> _Short exercise_
Without the pictures, set down the records below word for word.

▼

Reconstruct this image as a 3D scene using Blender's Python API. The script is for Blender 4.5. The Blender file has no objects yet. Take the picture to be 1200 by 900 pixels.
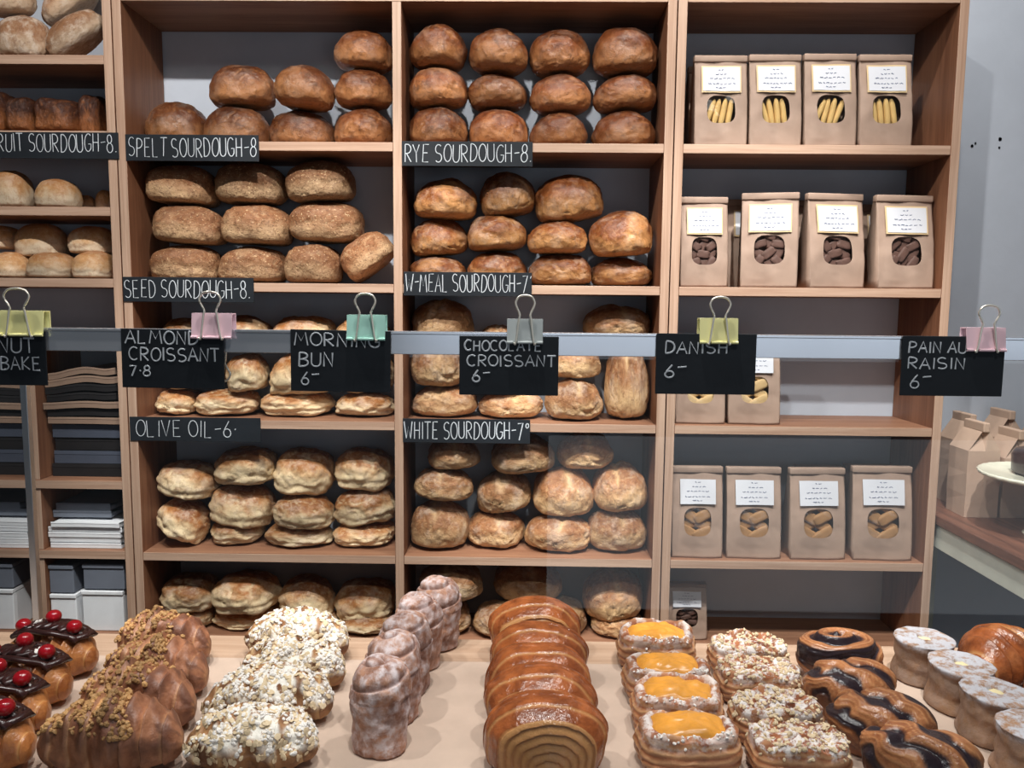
import bpy, bmesh, math, random
import numpy as np
from mathutils import Matrix, Vector, noise
random.seed(7)
PI = math.pi
sc = bpy.context.scene
COL = sc.collection

# ------------------------------------------------------------------ camera, light, exposure
EYE = 1.55                       # eye height above the floor
F = 900.0                        # focal length for a 1200 px wide frame
PITCH, YAW, ROLL = math.radians(5.834), math.radians(-0.92), math.radians(-0.536)

def cam_axes():
    cp, sp = math.cos(PITCH), math.sin(PITCH)
    cy, sy = math.cos(YAW), math.sin(YAW)
    cr, sr = math.cos(ROLL), math.sin(ROLL)
    f = Vector((sy * cp, cy * cp, -sp)); r = Vector((cy, -sy, 0)); d = f.cross(r)
    return cr * r + sr * d, -sr * r + cr * d, f
RX, DN, FW = cam_axes()
cam = bpy.data.objects.new('camera', bpy.data.cameras.new('camera'))
COL.objects.link(cam)
cam.matrix_world = Matrix(((RX.x, -DN.x, -FW.x, 0), (RX.y, -DN.y, -FW.y, 0), (RX.z, -DN.z, -FW.z, EYE), (0, 0, 0, 1)))
cam.data.sensor_width = 36; cam.data.lens = F * 36 / 1200; cam.data.clip_start = 0.05
sc.camera = cam
sc.view_settings.view_transform = 'Standard'; sc.view_settings.look = 'None'
sc.view_settings.exposure = 0.0; sc.view_settings.gamma = 1.0; sc.view_settings.use_curve_mapping = False

world = bpy.data.worlds.new('shop_ambient'); sc.world = world; world.use_nodes = True
world.node_tree.nodes['Background'].inputs[0].default_value = (0.80, 0.90, 1.0, 1)
world.node_tree.nodes['Background'].inputs[1].default_value = 0.065

def spot(name, loc, target, power, angle, blend=0.6, size=0.03, col=(1, .97, .93)):
    l = bpy.data.lights.new(name, 'SPOT'); l.energy = power; l.spot_size = math.radians(angle)
    l.spot_blend = blend; l.shadow_soft_size = size; l.color = col
    o = bpy.data.objects.new(name, l); COL.objects.link(o); o.location = loc
    o.rotation_euler = (Vector(target) - Vector(loc)).to_track_quat('-Z', 'Y').to_euler()
    return o
def area(name, loc, target, power, sx, sy, col=(1, 1, 1)):
    l = bpy.data.lights.new(name, 'AREA'); l.energy = power; l.shape = 'RECTANGLE'; l.size = sx; l.size_y = sy; l.color = col
    o = bpy.data.objects.new(name, l); COL.objects.link(o); o.location = loc
    o.rotation_euler = (Vector(target) - Vector(loc)).to_track_quat('-Z', 'Y').to_euler()
    return o
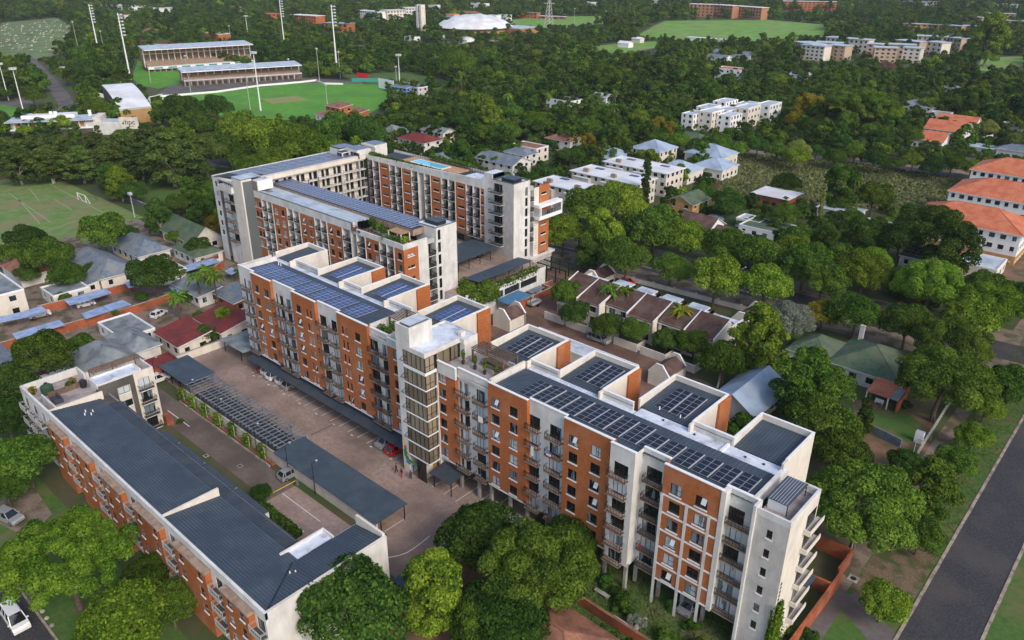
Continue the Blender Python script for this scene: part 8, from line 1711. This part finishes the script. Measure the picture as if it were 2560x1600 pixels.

▲

> _Output below_
Reconstruct this image as a 3D scene using Blender's Python API. The script is for Blender 4.5. The Blender file has no objects yet. Take the picture to be 1200 by 900 pixels.
import bpy, bmesh, math, random
import numpy as np
from mathutils import Matrix, Vector, noise
random.seed(7)
PI = math.pi
sc = bpy.context.scene
COL = sc.collection

# ------------------------------------------------------------------ camera, light, exposure
EYE = 1.55                       # eye height above the floor
F = 900.0                        # focal length for a 1200 px wide frame
PITCH, YAW, ROLL = math.radians(5.834), math.radians(-0.92), math.radians(-0.536)

def cam_axes():
    cp, sp = math.cos(PITCH), math.sin(PITCH)
    cy, sy = math.cos(YAW), math.sin(YAW)
    cr, sr = math.cos(ROLL), math.sin(ROLL)
    f = Vector((sy * cp, cy * cp, -sp)); r = Vector((cy, -sy, 0)); d = f.cross(r)
    return cr * r + sr * d, -sr * r + cr * d, f
RX, DN, FW = cam_axes()
cam = bpy.data.objects.new('camera', bpy.data.cameras.new('camera'))
COL.objects.link(cam)
cam.matrix_world = Matrix(((RX.x, -DN.x, -FW.x, 0), (RX.y, -DN.y, -FW.y, 0), (RX.z, -DN.z, -FW.z, EYE), (0, 0, 0, 1)))
cam.data.sensor_width = 36; cam.data.lens = F * 36 / 1200; cam.data.clip_start = 0.05
sc.camera = cam
sc.view_settings.view_transform = 'Standard'; sc.view_settings.look = 'None'
sc.view_settings.exposure = 0.0; sc.view_settings.gamma = 1.0; sc.view_settings.use_curve_mapping = False

world = bpy.data.worlds.new('shop_ambient'); sc.world = world; world.use_nodes = True
world.node_tree.nodes['Background'].inputs[0].default_value = (0.80, 0.90, 1.0, 1)
world.node_tree.nodes['Background'].inputs[1].default_value = 0.065

def spot(name, loc, target, power, angle, blend=0.6, size=0.03, col=(1, .97, .93)):
    l = bpy.data.lights.new(name, 'SPOT'); l.energy = power; l.spot_size = math.radians(angle)
    l.spot_blend = blend; l.shadow_soft_size = size; l.color = col
    o = bpy.data.objects.new(name, l); COL.objects.link(o); o.location = loc
    o.rotation_euler = (Vector(target) - Vector(loc)).to_track_quat('-Z', 'Y').to_euler()
    return o
def area(name, loc, target, power, sx, sy, col=(1, 1, 1)):
    l = bpy.data.lights.new(name, 'AREA'); l.energy = power; l.shape = 'RECTANGLE'; l.size = sx; l.size_y = sy; l.color = col
    o = bpy.data.objects.new(name, l); COL.objects.link(o); o.location = loc
    o.rotation_euler = (Vector(target) - Vector(loc)).to_track_quat('-Z', 'Y').to_euler()
    return o
Continue the Blender Python script for this scene: part 8, from line 1711. This part finishes the script. Measure the picture as if it were 2560x1600 pixels.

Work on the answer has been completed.